* **PROVIDED ENTRIES**
⁂

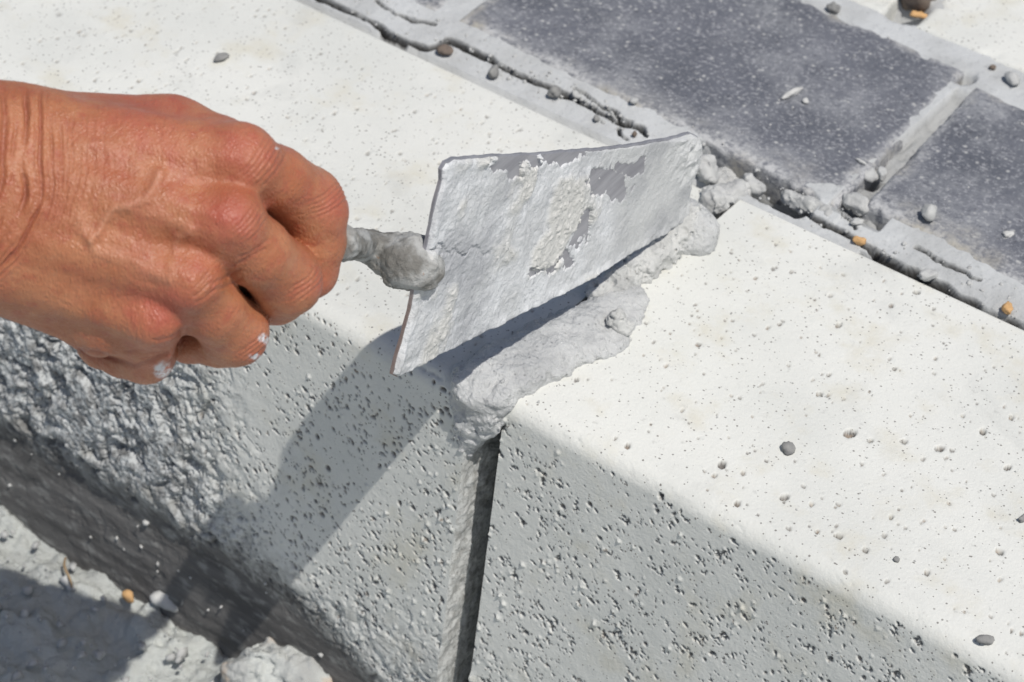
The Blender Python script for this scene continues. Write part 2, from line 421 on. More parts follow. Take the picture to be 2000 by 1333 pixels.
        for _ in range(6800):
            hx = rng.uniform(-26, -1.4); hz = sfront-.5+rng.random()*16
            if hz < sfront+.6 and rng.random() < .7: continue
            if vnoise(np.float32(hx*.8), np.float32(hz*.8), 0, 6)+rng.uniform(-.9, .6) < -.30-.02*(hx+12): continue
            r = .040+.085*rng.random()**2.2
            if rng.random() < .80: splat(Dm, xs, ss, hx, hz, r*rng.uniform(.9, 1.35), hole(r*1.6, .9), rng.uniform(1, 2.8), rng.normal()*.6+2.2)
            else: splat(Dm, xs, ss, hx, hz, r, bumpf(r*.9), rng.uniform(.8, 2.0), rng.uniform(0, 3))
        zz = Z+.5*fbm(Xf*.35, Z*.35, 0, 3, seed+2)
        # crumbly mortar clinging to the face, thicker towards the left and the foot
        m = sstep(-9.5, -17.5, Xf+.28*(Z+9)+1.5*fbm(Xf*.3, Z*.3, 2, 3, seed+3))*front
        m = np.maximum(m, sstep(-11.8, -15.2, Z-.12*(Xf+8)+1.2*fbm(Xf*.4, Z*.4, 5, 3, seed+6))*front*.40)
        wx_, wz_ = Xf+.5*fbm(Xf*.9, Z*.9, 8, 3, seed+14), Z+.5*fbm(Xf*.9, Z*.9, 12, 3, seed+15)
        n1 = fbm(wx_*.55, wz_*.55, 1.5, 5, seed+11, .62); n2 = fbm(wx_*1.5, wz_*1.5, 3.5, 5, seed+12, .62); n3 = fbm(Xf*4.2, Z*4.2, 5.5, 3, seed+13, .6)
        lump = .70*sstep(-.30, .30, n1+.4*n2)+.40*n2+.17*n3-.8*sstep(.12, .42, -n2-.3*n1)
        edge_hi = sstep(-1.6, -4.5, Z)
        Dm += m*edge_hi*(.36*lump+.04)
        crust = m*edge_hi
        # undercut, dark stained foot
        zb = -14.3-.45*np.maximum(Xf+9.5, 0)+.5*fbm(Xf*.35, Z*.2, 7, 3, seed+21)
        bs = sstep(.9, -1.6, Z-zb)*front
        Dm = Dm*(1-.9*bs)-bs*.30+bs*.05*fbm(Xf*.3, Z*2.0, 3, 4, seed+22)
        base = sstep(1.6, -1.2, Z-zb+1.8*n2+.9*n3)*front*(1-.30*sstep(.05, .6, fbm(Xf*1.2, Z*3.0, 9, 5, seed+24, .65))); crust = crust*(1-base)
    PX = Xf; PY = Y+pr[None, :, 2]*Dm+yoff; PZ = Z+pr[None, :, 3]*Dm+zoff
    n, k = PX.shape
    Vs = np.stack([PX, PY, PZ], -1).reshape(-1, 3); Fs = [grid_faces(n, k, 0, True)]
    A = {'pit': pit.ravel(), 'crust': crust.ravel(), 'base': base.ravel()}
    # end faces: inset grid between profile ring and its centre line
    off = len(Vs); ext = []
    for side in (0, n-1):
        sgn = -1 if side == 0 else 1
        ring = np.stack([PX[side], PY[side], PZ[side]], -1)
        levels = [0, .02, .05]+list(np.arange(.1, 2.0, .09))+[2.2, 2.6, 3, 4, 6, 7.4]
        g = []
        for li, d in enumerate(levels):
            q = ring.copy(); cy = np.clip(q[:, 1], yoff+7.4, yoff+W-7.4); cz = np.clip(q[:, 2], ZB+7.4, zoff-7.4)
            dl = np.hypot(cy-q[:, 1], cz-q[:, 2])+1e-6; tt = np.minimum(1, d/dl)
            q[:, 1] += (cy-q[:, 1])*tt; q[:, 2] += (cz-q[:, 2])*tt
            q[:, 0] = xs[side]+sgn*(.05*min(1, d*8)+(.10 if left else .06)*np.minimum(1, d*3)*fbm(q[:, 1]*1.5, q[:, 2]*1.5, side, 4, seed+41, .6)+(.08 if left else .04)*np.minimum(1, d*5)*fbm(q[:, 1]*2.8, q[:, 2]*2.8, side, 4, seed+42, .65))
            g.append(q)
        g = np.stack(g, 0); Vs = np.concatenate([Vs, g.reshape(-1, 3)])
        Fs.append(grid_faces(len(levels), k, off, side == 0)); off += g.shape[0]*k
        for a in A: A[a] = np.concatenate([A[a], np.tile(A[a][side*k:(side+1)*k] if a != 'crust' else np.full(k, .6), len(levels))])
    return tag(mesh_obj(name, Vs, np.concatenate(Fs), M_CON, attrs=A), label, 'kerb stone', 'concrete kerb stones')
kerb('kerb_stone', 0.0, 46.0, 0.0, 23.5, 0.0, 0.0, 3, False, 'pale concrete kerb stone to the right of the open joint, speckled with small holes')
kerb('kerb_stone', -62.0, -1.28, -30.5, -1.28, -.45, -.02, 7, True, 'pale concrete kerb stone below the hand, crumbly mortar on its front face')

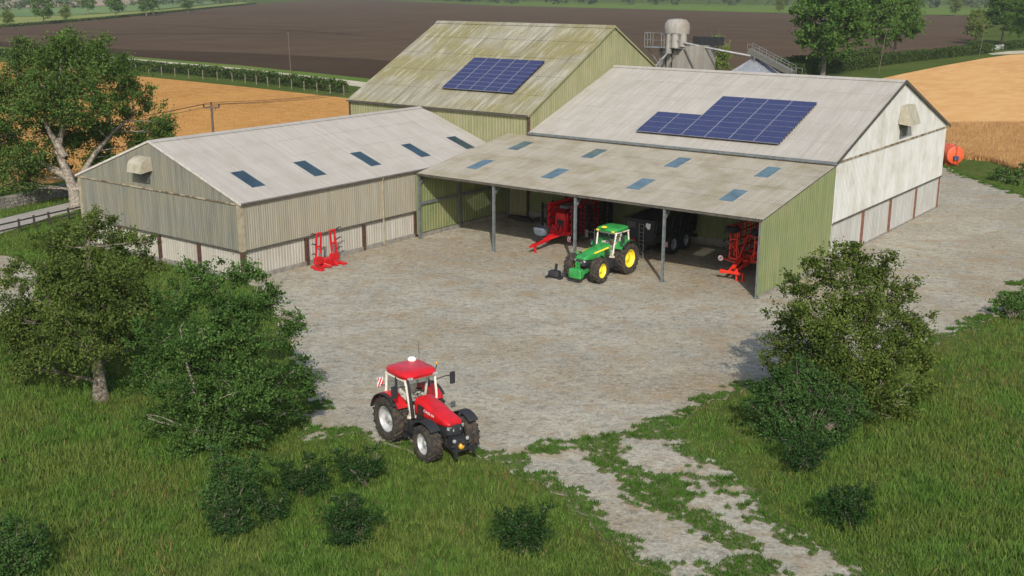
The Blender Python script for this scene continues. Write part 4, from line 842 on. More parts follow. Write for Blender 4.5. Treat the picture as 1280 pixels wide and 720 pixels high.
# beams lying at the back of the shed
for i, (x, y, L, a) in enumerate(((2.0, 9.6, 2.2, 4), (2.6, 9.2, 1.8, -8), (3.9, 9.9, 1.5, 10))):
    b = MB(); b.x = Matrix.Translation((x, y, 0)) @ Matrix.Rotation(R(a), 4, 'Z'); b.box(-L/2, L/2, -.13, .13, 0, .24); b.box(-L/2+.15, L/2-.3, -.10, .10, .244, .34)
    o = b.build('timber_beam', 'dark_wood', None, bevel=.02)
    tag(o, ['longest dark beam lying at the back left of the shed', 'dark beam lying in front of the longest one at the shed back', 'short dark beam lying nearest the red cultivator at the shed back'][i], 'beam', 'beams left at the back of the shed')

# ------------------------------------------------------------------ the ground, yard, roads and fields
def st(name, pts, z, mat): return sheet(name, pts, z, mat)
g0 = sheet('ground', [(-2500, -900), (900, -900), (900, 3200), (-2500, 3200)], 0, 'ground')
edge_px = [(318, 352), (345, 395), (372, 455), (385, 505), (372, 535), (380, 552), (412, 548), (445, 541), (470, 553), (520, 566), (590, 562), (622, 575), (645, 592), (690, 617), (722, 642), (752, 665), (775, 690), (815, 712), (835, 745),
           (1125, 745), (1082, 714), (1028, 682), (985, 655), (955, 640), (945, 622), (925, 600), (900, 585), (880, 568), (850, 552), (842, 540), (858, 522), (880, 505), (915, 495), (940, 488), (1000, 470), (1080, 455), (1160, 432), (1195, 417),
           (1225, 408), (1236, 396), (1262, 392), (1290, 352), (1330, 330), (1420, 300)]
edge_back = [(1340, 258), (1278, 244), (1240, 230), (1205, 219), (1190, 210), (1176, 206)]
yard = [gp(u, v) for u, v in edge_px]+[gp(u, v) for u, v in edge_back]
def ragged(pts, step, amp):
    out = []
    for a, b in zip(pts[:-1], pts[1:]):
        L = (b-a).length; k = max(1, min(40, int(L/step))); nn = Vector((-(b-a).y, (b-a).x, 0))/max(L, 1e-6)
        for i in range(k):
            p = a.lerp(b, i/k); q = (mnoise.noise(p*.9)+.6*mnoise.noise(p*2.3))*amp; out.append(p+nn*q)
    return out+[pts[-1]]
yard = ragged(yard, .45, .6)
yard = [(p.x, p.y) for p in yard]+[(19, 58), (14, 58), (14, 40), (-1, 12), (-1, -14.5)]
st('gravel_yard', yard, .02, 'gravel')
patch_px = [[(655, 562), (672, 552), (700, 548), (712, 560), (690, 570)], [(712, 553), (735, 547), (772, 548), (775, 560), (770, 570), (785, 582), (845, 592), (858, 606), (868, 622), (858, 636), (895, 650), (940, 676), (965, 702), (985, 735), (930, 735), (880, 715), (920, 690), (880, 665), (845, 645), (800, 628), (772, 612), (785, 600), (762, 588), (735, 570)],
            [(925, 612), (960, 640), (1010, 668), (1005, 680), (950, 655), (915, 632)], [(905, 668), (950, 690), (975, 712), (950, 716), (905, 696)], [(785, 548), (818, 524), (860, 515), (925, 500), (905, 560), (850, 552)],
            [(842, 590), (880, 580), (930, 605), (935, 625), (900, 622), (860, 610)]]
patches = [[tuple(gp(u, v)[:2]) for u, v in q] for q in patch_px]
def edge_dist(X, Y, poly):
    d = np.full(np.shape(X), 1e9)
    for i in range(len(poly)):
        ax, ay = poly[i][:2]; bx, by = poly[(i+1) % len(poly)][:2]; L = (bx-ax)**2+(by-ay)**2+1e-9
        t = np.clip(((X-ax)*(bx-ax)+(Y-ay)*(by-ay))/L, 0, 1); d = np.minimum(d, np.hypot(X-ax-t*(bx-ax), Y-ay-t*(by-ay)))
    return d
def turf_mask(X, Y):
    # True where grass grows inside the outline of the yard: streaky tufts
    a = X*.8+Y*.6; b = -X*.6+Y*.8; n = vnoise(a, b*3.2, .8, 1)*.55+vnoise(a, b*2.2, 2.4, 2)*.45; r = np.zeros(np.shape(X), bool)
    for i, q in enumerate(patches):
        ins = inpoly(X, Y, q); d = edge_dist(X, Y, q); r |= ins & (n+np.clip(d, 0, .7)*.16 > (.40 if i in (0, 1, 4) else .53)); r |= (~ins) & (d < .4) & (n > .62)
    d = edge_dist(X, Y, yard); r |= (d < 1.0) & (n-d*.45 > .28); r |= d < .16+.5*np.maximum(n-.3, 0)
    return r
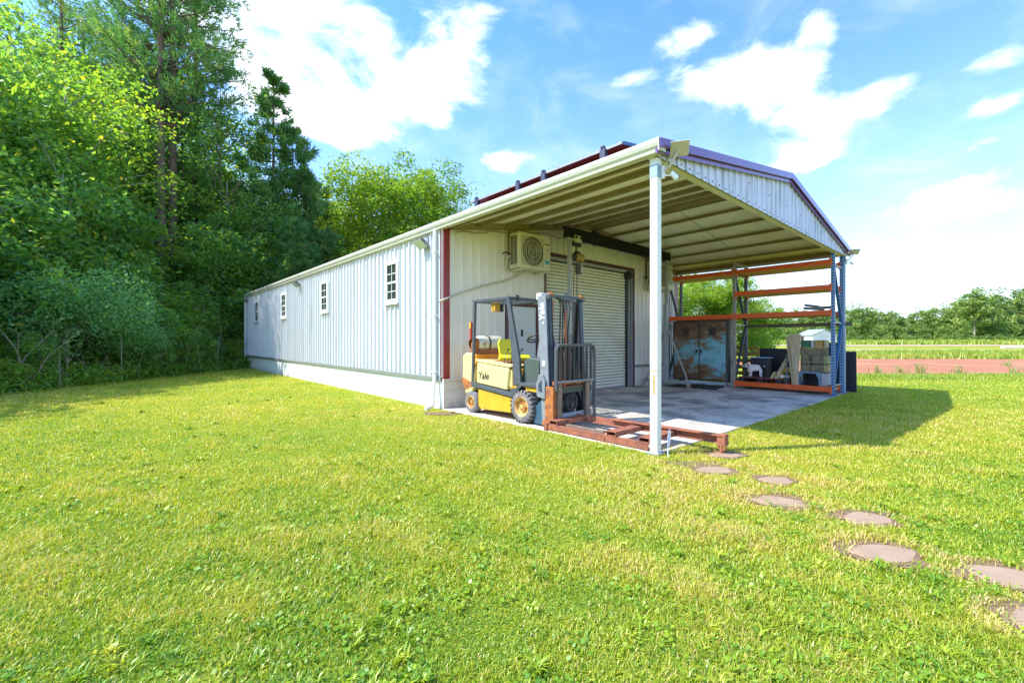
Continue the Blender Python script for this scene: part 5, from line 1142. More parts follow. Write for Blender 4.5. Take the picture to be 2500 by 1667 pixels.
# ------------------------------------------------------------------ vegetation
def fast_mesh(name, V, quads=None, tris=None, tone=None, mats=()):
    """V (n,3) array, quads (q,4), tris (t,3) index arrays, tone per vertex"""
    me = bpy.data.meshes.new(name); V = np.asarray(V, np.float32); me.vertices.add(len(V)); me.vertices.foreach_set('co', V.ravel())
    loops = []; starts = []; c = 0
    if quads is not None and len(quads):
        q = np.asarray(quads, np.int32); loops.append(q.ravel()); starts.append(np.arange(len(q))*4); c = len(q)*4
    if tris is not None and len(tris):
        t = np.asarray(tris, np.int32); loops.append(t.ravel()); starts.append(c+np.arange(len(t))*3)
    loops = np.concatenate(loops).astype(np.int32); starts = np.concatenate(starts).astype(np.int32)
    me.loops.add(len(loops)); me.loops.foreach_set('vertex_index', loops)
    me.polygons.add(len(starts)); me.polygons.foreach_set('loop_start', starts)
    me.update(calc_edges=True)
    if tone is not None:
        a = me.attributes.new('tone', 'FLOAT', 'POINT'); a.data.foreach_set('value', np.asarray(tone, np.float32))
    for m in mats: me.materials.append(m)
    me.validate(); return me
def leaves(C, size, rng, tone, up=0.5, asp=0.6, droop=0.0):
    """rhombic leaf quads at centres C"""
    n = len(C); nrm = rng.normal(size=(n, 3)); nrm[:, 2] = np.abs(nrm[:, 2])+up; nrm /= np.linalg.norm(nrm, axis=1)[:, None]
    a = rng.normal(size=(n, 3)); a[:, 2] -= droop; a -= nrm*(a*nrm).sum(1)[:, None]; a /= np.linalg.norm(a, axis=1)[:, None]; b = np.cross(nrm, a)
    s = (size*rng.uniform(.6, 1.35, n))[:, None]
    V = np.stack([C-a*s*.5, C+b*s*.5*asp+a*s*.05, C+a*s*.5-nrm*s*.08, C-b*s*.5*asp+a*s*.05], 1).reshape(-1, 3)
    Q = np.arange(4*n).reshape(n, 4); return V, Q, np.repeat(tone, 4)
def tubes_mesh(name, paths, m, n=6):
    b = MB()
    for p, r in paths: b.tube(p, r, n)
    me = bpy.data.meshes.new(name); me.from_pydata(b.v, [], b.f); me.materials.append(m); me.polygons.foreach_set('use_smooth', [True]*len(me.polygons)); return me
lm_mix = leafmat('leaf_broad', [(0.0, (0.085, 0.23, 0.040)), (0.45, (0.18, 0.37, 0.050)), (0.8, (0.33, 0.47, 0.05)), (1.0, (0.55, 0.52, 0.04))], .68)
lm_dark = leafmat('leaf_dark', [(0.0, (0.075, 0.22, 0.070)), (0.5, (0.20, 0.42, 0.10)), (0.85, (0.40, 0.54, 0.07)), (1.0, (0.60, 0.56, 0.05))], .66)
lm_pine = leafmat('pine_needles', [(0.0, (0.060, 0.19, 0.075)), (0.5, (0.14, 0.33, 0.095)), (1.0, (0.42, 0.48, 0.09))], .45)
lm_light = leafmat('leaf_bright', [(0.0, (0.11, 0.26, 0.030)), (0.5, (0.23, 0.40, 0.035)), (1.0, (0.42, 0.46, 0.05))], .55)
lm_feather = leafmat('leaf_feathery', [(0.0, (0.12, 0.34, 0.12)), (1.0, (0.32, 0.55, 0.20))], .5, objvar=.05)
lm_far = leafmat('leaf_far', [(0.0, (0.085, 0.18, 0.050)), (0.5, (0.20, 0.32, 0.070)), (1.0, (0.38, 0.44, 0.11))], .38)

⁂

* **INSTRUCTIONS FOR THE TASK**
Give back, exactly as written, each line from the one that contains "720 pixels high." through the one that contains "tag(o, ['longest dark".

* **TASK ANSWER**
The Blender Python script for this scene continues. Write part 4, from line 842 on. More parts follow. Write for Blender 4.5. Treat the picture as 1280 pixels wide and 720 pixels high.
# beams lying at the back of the shed
for i, (x, y, L, a) in enumerate(((2.0, 9.6, 2.2, 4), (2.6, 9.2, 1.8, -8), (3.9, 9.9, 1.5, 10))):
    b = MB(); b.x = Matrix.Translation((x, y, 0)) @ Matrix.Rotation(R(a), 4, 'Z'); b.box(-L/2, L/2, -.13, .13, 0, .24); b.box(-L/2+.15, L/2-.3, -.10, .10, .244, .34)
    o = b.build('timber_beam', 'dark_wood', None, bevel=.02)
    tag(o, ['longest dark beam lying at the back left of the shed', 'dark beam lying in front of the longest one at the shed back', 'short dark beam lying nearest the red cultivator at the shed back'][i], 'beam', 'beams left at the back of the shed')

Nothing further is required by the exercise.